Gratitude to Social Networks

I love my social networks and am constantly amazed how much I can pick up in an hour of interactions on Twitter and Facebook in particular. Thinking in the shower this morning I also realised how much it makes sense of the way my mind works.

Take this morning for instance:

Dave Snowden on Cognitive Edge has this morning blogged about Theory U  which I found via Twitter.

In it he explains in detail how he has read all the books and papers and illustrates how the precise wording and nuances either fit or do not fit with other theories.

In contrast I fell upon Theory U late last year by an image search on Google for business models. I skimmed available material and made up my own meaning from the concepts I thought it covered. My brain seems to lack the part that remembers detail, I can remember stories but everything else always seems to connect to something else I know, by way of ambiguous understanding and metaphor. I was so intrigued I built my own Pinterest board.

For a short while it became my world view of facilitating workshops so I used it as a controlling structure/overview for a recent workshop in Copenhagen, no thought for the inconsistencies, just that it seemed interesting and had useful connections and I love it’s concept of “leading from an emergent future”.

In a similar vein Dave ends with a concern about Ken Wilber’s spiral dynamics, which I thought was great principally because it explained why my interests and perspectives seemed to freeze at age 18 but unfroze at age 40 (ironically the year I first met Dave).

As a second example I found a tweet about a piece by Steve Denning (who coincidently also had a great influence on me at age 40) on “What went wrong at Boeing”

I though this was worth passing on to my pals who work in Aerospace innovation so I shared it as an email. As the email box opened up on my phone I realised I could not spell ‘Boeing’, I knew there was an ‘e’ somewhere but it kept looking like the sound of a spring. So I entitled the email ‘Boing’.

My colleague Brain immediately responded by email that it was called Boing “because it kept bouncing back” (I did not know this) and there were other good sources here which gives a better feel for the specifics and the management of innovation issues around the battery.

Also here is essential reading on the 787. His letter to the FAA (link at the wiki article) is very worthwhile.

So this is how I learn, I make loose connections, share them with my close contacts via Twitter & Facebook and they put me right by dampening the poor material and amplifying the useful. It sort of sits on my shoulder as an invisible conscience.
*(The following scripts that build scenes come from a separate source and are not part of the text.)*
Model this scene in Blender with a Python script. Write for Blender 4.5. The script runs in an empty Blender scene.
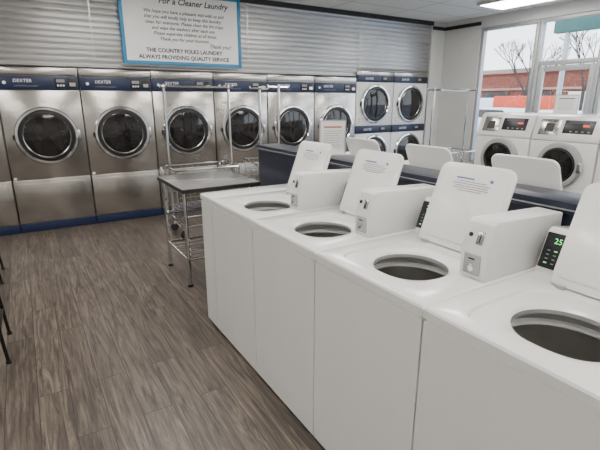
import bpy, bmesh, math, random
from mathutils import Vector, Matrix
random.seed(3)
SC=bpy.context.scene
COL=SC.collection

# ------------------------------------------------------------ materials
def nmat(name,col,rough=0.5,metal=0.0,var=0.06,scale=6.0,bump=0.0,stretch=(1,1,1),emit=None,estr=0,spec=None,coat=0):
    m=bpy.data.materials.new(name); m.use_nodes=True
    nt=m.node_tree; N=nt.nodes; L=nt.links
    p=N['Principled BSDF']
    p.inputs['Roughness'].default_value=rough
    p.inputs['Metallic'].default_value=metal
    if spec is not None: p.inputs['Specular IOR Level'].default_value=spec
    if coat: p.inputs['Coat Weight'].default_value=coat; p.inputs['Coat Roughness'].default_value=.12
    tc=N.new('ShaderNodeTexCoord'); mp=N.new('ShaderNodeMapping'); mp.inputs['Scale'].default_value=stretch
    nz=N.new('ShaderNodeTexNoise'); nz.inputs['Scale'].default_value=scale; nz.inputs['Detail'].default_value=4
    cr=N.new('ShaderNodeValToRGB')
    c=Vector(col)
    a=c*(1-var); b=c*(1+var)
    cr.color_ramp.elements[0].position=.3; cr.color_ramp.elements[0].color=(a[0],a[1],a[2],1)
    cr.color_ramp.elements[1].position=.7; cr.color_ramp.elements[1].color=(min(b[0],1),min(b[1],1),min(b[2],1),1)
    L.new(tc.outputs['Object'],mp.inputs['Vector']); L.new(mp.outputs['Vector'],nz.inputs['Vector'])
    L.new(nz.outputs['Fac'],cr.inputs['Fac']); L.new(cr.outputs['Color'],p.inputs['Base Color'])
    if bump:
        bp=N.new('ShaderNodeBump'); bp.inputs['Strength'].default_value=bump; bp.inputs['Distance'].default_value=.01
        L.new(nz.outputs['Fac'],bp.inputs['Height']); L.new(bp.outputs['Normal'],p.inputs['Normal'])
    if emit:
        p.inputs['Emission Color'].default_value=(*emit,1); p.inputs['Emission Strength'].default_value=estr
    return m

WHITE=nmat('white_enamel',(.78,.775,.755),.24,0,.012,coat=.5)
WHITE2=nmat('white_plastic',(.73,.725,.705),.32,0,.02)
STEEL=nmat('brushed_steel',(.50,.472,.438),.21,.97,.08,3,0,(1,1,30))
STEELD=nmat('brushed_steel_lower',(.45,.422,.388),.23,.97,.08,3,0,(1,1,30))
CHROME=nmat('chrome',(.70,.70,.70),.09,1,.02)
GALV=nmat('galvanised_sheet',(.58,.58,.575),.31,.95,.03,2,0,(1,1,1))
NAVY=nmat('navy_panel',(.009,.017,.055),.35,0,.1)
NAVYD=nmat('navy_laminate',(.007,.010,.026),.3,0,.15)
BLACK=nmat('black_plastic',(.010,.010,.012),.35,0,.1)
GASK=nmat('rubber_gasket',(.010,.010,.012),.4,0,.1)
DRUM=nmat('dark_drum_glass',(.014,.012,.012),.06,0,.4,8)
GREYP=nmat('grey_tub_plastic',(.38,.38,.37),.35,0,.05)
TUB=nmat('tub_steel',(.52,.51,.49),.28,.9,.08,10)
INK=nmat('ink_text',(.03,.03,.04),.6,0,.05)
INKG=nmat('grey_ink_text',(.24,.25,.27),.6,0,.05)
INKB=nmat('blue_ink_text',(.10,.18,.36),.6,0,.05)
INKW=nmat('white_print',(.8,.8,.8),.5,0,.02)
LED=nmat('green_led',(.05,.5,.1),.4,0,.02,emit=(.2,1,.25),estr=1.6)
LEDR=nmat('red_led',(.5,.05,.03),.4,0,.02,emit=(1,.12,.05),estr=.8)
PAPER=nmat('paper',(.84,.84,.82),.7,0,.02)
BLUEF=nmat('blue_frame',(.03,.22,.42),.5,0,.08)
TABLE=nmat('table_laminate',(.20,.195,.19),.22,.1,.1,12)
EDGE=nmat('table_edge_dark',(.02,.02,.022),.4)
WALLW=nmat('painted_wall',(.62,.62,.60),.6,0,.03,2,.05)
TRIMB=nmat('black_trim',(.012,.012,.014),.4)
ALU=nmat('aluminium_frame',(.42,.43,.43),.4,.3,.04)
REDP=nmat('red_print',(.50,.15,.12),.6)
ASPH=nmat('asphalt',(.26,.26,.27),.9,0,.15,30)
CONC=nmat('concrete_walk',(.50,.49,.47),.9,0,.1,8)
BRICK=nmat('brick_facade',(.24,.075,.05),.9,0,.2,3)
TAN=nmat('tan_facade',(.38,.26,.21),.9,0,.1,2)
ORANGE=nmat('orange_fascia',(.68,.08,.025),.6,0,.05)
TEAL=nmat('teal_sign',(.03,.11,.10),.5,0,.1)
CARW=nmat('car_white',(.75,.76,.78),.25,0,.02)
TYRE=nmat('tyre_rubber',(.02,.02,.02),.8)
BARK=nmat('tree_bark',(.07,.055,.045),.9,0,.2,12)
CHAIRM=nmat('chair_black_metal',(.02,.02,.022),.35,.5)

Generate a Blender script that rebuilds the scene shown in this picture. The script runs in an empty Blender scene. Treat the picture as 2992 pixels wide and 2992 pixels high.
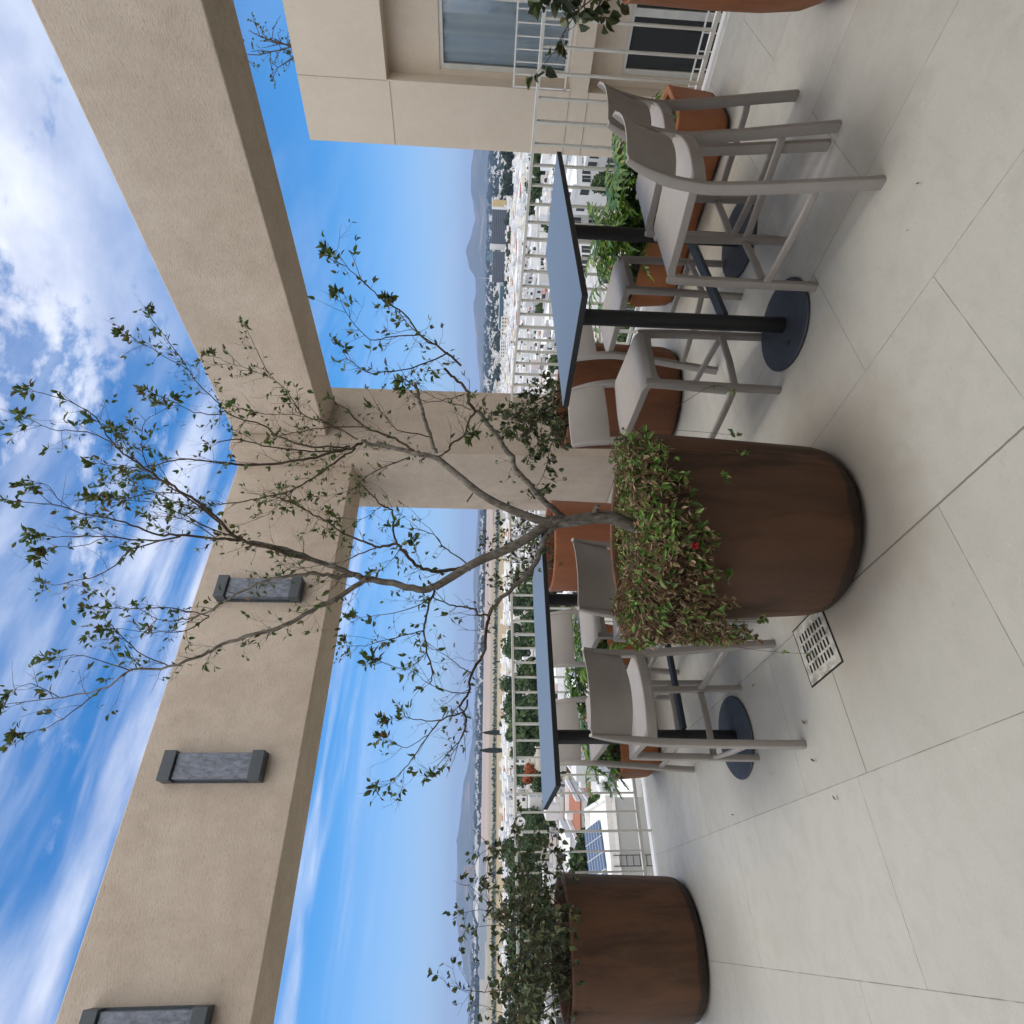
import bpy, bmesh, math, random
from mathutils import Vector, Matrix
PI=math.pi
C=bpy.context.scene.collection
sc=bpy.context.scene
# ---------------------------------------------------------------- camera (the photo lies on its side: up points left)
R_RIGHT=Vector((0.816324,-0.577181,0.021826)); R_DOWN=Vector((-0.017113,-0.061941,-0.997933)); R_FWD=Vector((0.577340,0.814264,-0.060442))
cam_d=bpy.data.cameras.new('camera'); cam=bpy.data.objects.new('camera',cam_d); C.objects.link(cam)
cam_d.sensor_width=36; cam_d.lens=36*1715.254/2992; cam_d.clip_start=.05; cam_d.clip_end=60000
m=Matrix((R_DOWN,R_RIGHT,-R_FWD)).transposed().to_4x4(); m.translation=Vector((0,0,1.5)); cam.matrix_world=m
sc.camera=cam
# ---------------------------------------------------------------- sky
SUN_EL=math.radians(82); SUN_AZ=math.radians(4)      # azimuth from +Y towards +X
w=bpy.data.worlds.new('World'); sc.world=w; w.use_nodes=True
nt=w.node_tree; N=nt.nodes; Lk=nt.links
for n in list(N): N.remove(n)
def wn(t,**k):
    n=N.new(t)
    for a,b in k.items(): setattr(n,a,b)
    return n
def wmath(op,a,b=None,c=None):
    n=N.new('ShaderNodeMath'); n.operation=op
    for i,v in enumerate((a,b,c)):
        if v is None: continue
        if isinstance(v,(int,float)): n.inputs[i].default_value=v
        else: Lk.new(v,n.inputs[i])
    return n.outputs[0]
sky=wn('ShaderNodeTexSky',sky_type='NISHITA'); sky.sun_disc=False; sky.sun_elevation=SUN_EL; sky.sun_rotation=SUN_AZ
sky.altitude=1800; sky.air_density=1.0; sky.dust_density=.6; sky.ozone_density=2.5
tc=wn('ShaderNodeTexCoord'); sep=wn('ShaderNodeSeparateXYZ'); Lk.new(tc.outputs['Generated'],sep.inputs[0])
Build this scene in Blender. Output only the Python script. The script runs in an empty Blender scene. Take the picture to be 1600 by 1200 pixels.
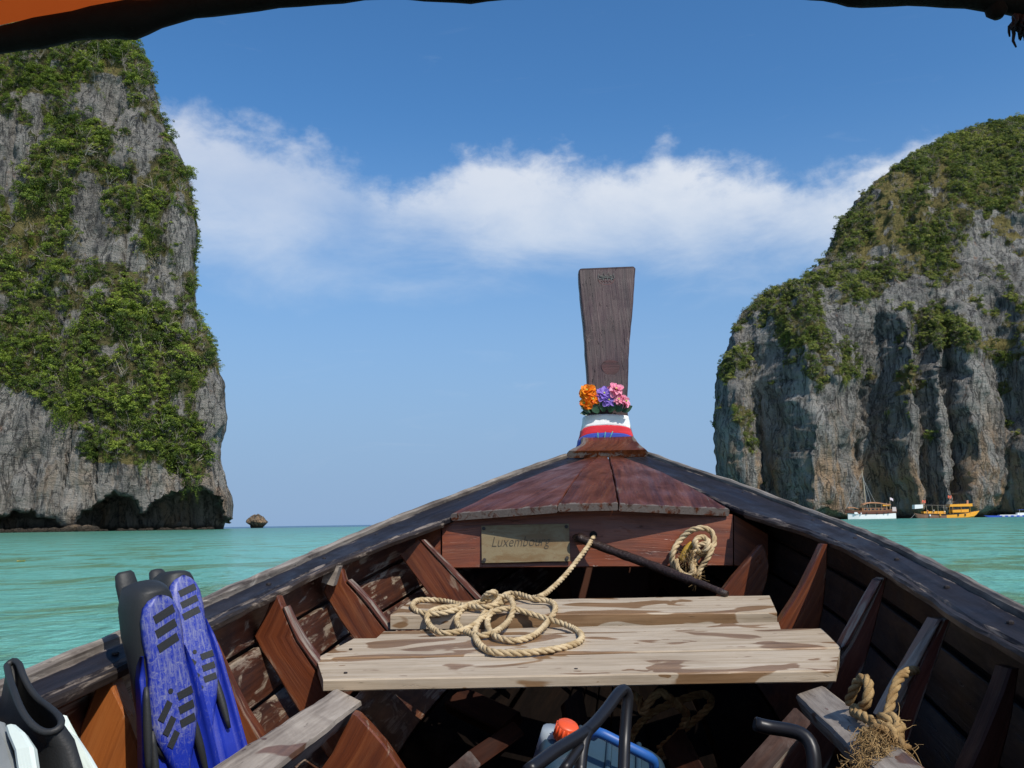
import bpy, bmesh, math, random
import numpy as np
from mathutils import Vector, Matrix

random.seed(7)
rng = np.random.default_rng(11)
scene = bpy.context.scene
COL = scene.collection

# ------------------------------------------------------------------ camera
EYE = 1.0
F = 1400.0                       # focal length in pixels of a 1600 x 1200 frame
PITCH = math.atan(216.5 / F)
ROLL = math.radians(0.89)
fw = Vector((0, math.cos(PITCH), math.sin(PITCH)))
r0 = Vector((1, 0, 0)); u0 = Vector((0, -math.sin(PITCH), math.cos(PITCH)))
rt = r0 * math.cos(ROLL) - u0 * math.sin(ROLL)
up = u0 * math.cos(ROLL) + r0 * math.sin(ROLL)
CP = Vector((0, 0, EYE))
cam_d = bpy.data.cameras.new("camera")
cam = bpy.data.objects.new("camera", cam_d)
COL.objects.link(cam)
cam_d.sensor_width = 36.0
cam_d.lens = 36.0 * F / 1600.0
cam_d.clip_start = 0.05
cam_d.clip_end = 30000
M = Matrix((rt, up, -fw)).transposed().to_4x4()
M.translation = CP
cam.matrix_world = M
scene.camera = cam


def P(px, py, Y):
    d = fw + rt * ((px - 800.0) / F) + up * ((600.0 - py) / F)
    return CP + d * (Y / d.y)


def proj(A):
    A = np.asarray(A, dtype=float) - np.array(CP)
    x = A @ np.array(rt); y = A @ np.array(up); z = A @ np.array(fw)
    return 800 + F * x / z, 600 - F * y / z


# ------------------------------------------------------------------ light
SUN_TO = Vector((0.41, -0.61, 0.80)).normalized()
SUN_EL = math.asin(SUN_TO.z)
SUN_ROT = math.atan2(SUN_TO.x, SUN_TO.y)
sun_d = bpy.data.lights.new("sun", "SUN")
sun_d.energy = 4.2
sun_d.angle = math.radians(0.53)
sun_d.color = (1.0, 0.95, 0.87)
sun = bpy.data.objects.new("sun", sun_d)
COL.objects.link(sun)
sun.rotation_euler = SUN_TO.to_track_quat('Z', 'Y').to_euler()
sun.location = (20, -20, 40)

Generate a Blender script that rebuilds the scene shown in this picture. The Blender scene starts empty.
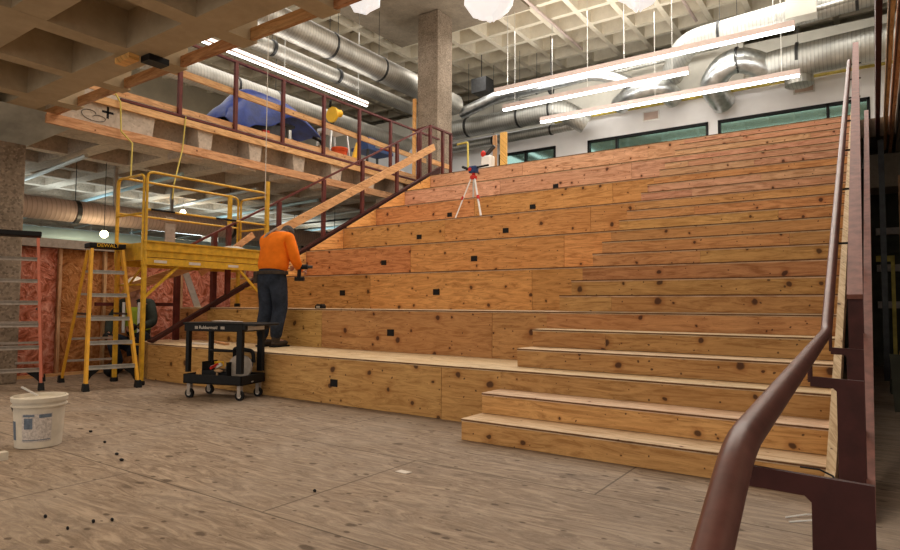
import bpy, bmesh, math, random
from mathutils import Vector, Matrix, Euler
C = bpy.context.scene
R = math.radians
PI = math.pi
rnd = random.Random(7)

# ---------------------------------------------------------------- camera
def make_camera():
    yaw, pitch, roll = .6073, .0488, .0055
    cy, sy, cp, sp = math.cos(yaw), math.sin(yaw), math.cos(pitch), math.sin(pitch)
    w = Vector((-sy*cp, cy*cp, sp)); r = Vector((cy, sy, 0)); u = r.cross(w)
    r2 = r*math.cos(roll)+u*math.sin(roll); u2 = u*math.cos(roll)-r*math.sin(roll)
    cam = bpy.data.cameras.new('camera'); o = bpy.data.objects.new('camera', cam); C.collection.objects.link(o)
    m = Matrix((r2, u2, -w)).transposed().to_4x4(); m.translation = Vector((0, -3.893, 1.017))
    o.matrix_world = m
    cam.sensor_width = 36; cam.lens = 612.27*36/900; cam.clip_start = .05; cam.clip_end = 200
    C.camera = o
make_camera()
# ---------------------------------------------------------------- world and light
W = bpy.data.worlds.new('world'); C.world = W; W.use_nodes = True
W.node_tree.nodes['Background'].inputs[0].default_value = (1, .93, .84, 1)
W.node_tree.nodes['Background'].inputs[1].default_value = .75
C.view_settings.view_transform = 'Standard'; C.view_settings.look = 'None'
C.view_settings.exposure = .3; C.view_settings.gamma = 1; C.view_settings.use_curve_mapping = False
def area(name, loc, rot, sx, sy, power, col):
    l = bpy.data.lights.new(name, 'AREA'); l.shape = 'RECTANGLE'; l.size = sx; l.size_y = sy
    l.energy = power; l.color = col
    o = bpy.data.objects.new(name, l); C.collection.objects.link(o); o.location = loc; o.rotation_euler = rot
    return o
# unseen fill panels added under the upper ceiling, over seating and mezzanine
area('hall_fill', (-4.5, 2.5, 9.2), (0, 0, 0), 8, 3, 330, (1, .9, .78))
area('hall_fill', (-4.5, 7.5, 9.2), (0, 0, 0), 9, 3, 330, (1, .92, .82))
area('hall_fill', (-5.5, 12.6, 9.2), (0, 0, 0), 12, 2, 420, (1, .96, .9))
area('hall_fill', (-15, 6, 9.2), (0, 0, 0), 6, 12, 420, (1, .96, .9))
# upward lights added to brighten the hall ceiling, mostly at the linear fixtures
area('hall_up_fill', (-5, 10.6, 7.15), (PI, 0, 0), 7.5, .3, 140, (1, .95, .86))
area('hall_up_fill', (-5.5, 13.0, 7.0), (PI, 0, 0), 7.5, .3, 80, (1, .97, .92))
area('hall_up_fill', (-4.5, 5.5, 7.15), (PI, 0, 0), 7.5, .3, 90, (1, .95, .86))
area('hall_up_fill', (-12.5, 6.3, 7.1), (PI, 0, 0), .3, 7, 60, (1, .97, .92))
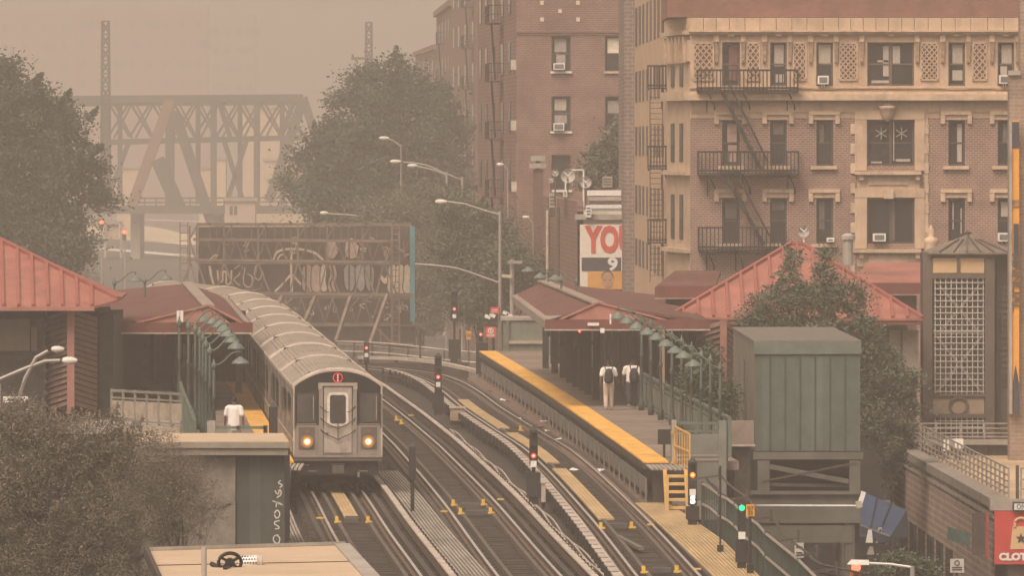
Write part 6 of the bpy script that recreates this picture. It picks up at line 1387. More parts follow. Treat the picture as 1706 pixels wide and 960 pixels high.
for k,(x0,x1,y0,y1,D,lab) in enumerate(((352,376,265,302,1420,'pale lit shed seen through the bridge posts'),(332,354,280,302,1430,'small cream shed left of the pale one under bridge'),(440,505,268,330,1440,'cream wall seen through the right end of bridge'),(375,425,335,372,1150,'low tan building with windows under bridge'),(195,232,280,320,1450,'pale gable house seen through left of the bridge'),(400,470,180,228,1500,'tan block seen through the upper truss of bridge'))):
    t = thing('far_shed',lab,'building',P((x0+x1)/2,y1,D),'pale sheds beyond the bridge'); a,b = P(x0,y1,D),P(x1,y0,D)
    MB().box(a.x,b.x,D,D+6,GZ,b.z).build('wall', mat('cream_wall',(.56,.43,.29),.8,var=.2) if k!=3 else mat('tan_wall',(.5,.38,.28),.8,var=.1), t); MB().box(a.x-.3,b.x+.3,D-.4,D+6,b.z,b.z+.4).build('roof', conc_m, t)
    if k==3:
        for j in (.15,.3): MB().box(a.x+(b.x-a.x)*j,a.x+(b.x-a.x)*(j+.1),D-.1,D,a.z+1.2,a.z+2.4).build('window', glass_m, t)
# ---------------------------------------------------------------- trees
def leafmat(name,c1,c2):
    m = mat(name,c1,.75,var=.18,scale=.5,spec=.2); n = m.node_tree.nodes; l = m.node_tree.links
    at_ = n.new('ShaderNodeAttribute'); at_.attribute_name = 'clump'; mx = [x for x in n if x.type=='MIX'][0]      # each spray of leaves has its own tone
    m2 = n.new('ShaderNodeMix'); m2.data_type='RGBA'; m2.inputs[6].default_value=(*c1,1); m2.inputs[7].default_value=(*c2,1); l.new(at_.outputs['Fac'],m2.inputs[0]); l.new(m2.outputs[2],mx.inputs[6]); return m
bark = mat('bark',(.075,.055,.042),.9,var=.35,scale=4)
def crown_mesh(blobs, n, size, seed, clump=.55, per=26, shell=.55):
    rg = np.random.default_rng(seed); vol = np.array([b[3]*b[4]*b[5] for b in blobs])**.7; pr = vol/vol.sum()
    nc = max(8,n//per); ix = rg.choice(len(blobs),nc,p=pr); B = np.array(blobs)[ix]
    d = rg.normal(size=(nc,3)); d[:,2] += .12; d /= np.linalg.norm(d,axis=1)[:,None]; r = rg.uniform(shell**3,1,nc)**(1/3); sp = rg.random(nc)<.2
    C = B[:,:3]+d*r[:,None]*B[:,3:6]
    cs = clump*rg.lognormal(-.15,.45,nc)
    cnt = np.maximum(6,(per*(cs/clump)**2).astype(int)); own = np.repeat(np.arange(nc),cnt)
    g3 = rg.normal(size=(len(own),3)); L = C[own]+g3*cs[own][:,None]*np.array([.52,.52,.33])
    up = d+np.array([0,0,.55]); up /= np.linalg.norm(up,axis=1)[:,None]; tt = rg.random(len(own))                 # shoots that stand out of the outline
    L2 = C[own]+up[own]*(tt*np.minimum(cs[own],clump)*1.5)[:,None]+g3*(np.minimum(cs[own],clump)*.26*(1.15-tt))[:,None]; L = np.where(sp[own][:,None],L2,L)
    m = len(L); a = rg.normal(size=(m,3)); a[:,2] *= .6; a /= np.linalg.norm(a,axis=1)[:,None]; b = rg.normal(size=(m,3)); b = np.cross(a,b); b /= np.linalg.norm(b,axis=1)[:,None]
    s = size*rg.uniform(.45,1.3,m)[:,None]
    V = np.stack([L-a*s,L+b*s*.5,L+a*s,L-b*s*.5],1).reshape(-1,3)
    me = bpy.data.meshes.new('crown'); me.vertices.add(len(V)); me.vertices.foreach_set('co',V.ravel())
    me.loops.add(4*m); me.loops.foreach_set('vertex_index',np.arange(4*m)); me.polygons.add(m); me.polygons.foreach_set('loop_start',np.arange(m)*4); me.update(calc_edges=True)
    ca = me.attributes.new('clump','FLOAT','POINT'); ca.data.foreach_set('value',np.repeat(rg.random(nc)[own]*.75+rg.random(m)*.25,4))
    return me, C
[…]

I don’t always remember the detail but I adapt to the learning and move forward.

 

 

3 thoughts on “Gratitude to Social Networks

  1. I was just going through my Facebook timeline first thing in the morning having breakfast and looking at your twitter updates also posted there, and I was thinking how they so often filter great material worth reading for me, whether it is on complexity, knowledge management, ecology, storytelling or innovation. Then I saw a link to this post. I am also so grateful to you and the rest of my network. Just like you I never cease to be amazed by the quality and intensity of the intellectual stimulation it brings me; so much so, that since I discovered and really became involved in using Twitter, I have completely given up on watching the television and have no regret what-so-ever.

  2. Thanks Pascal.
    It is important to get this feedback as it makes the extra effort to retweet and shorten and hashtag all the more worthwhile.
    I cannot, like you, give up my TV yet, but I am a lot more discerning in my viewing habits.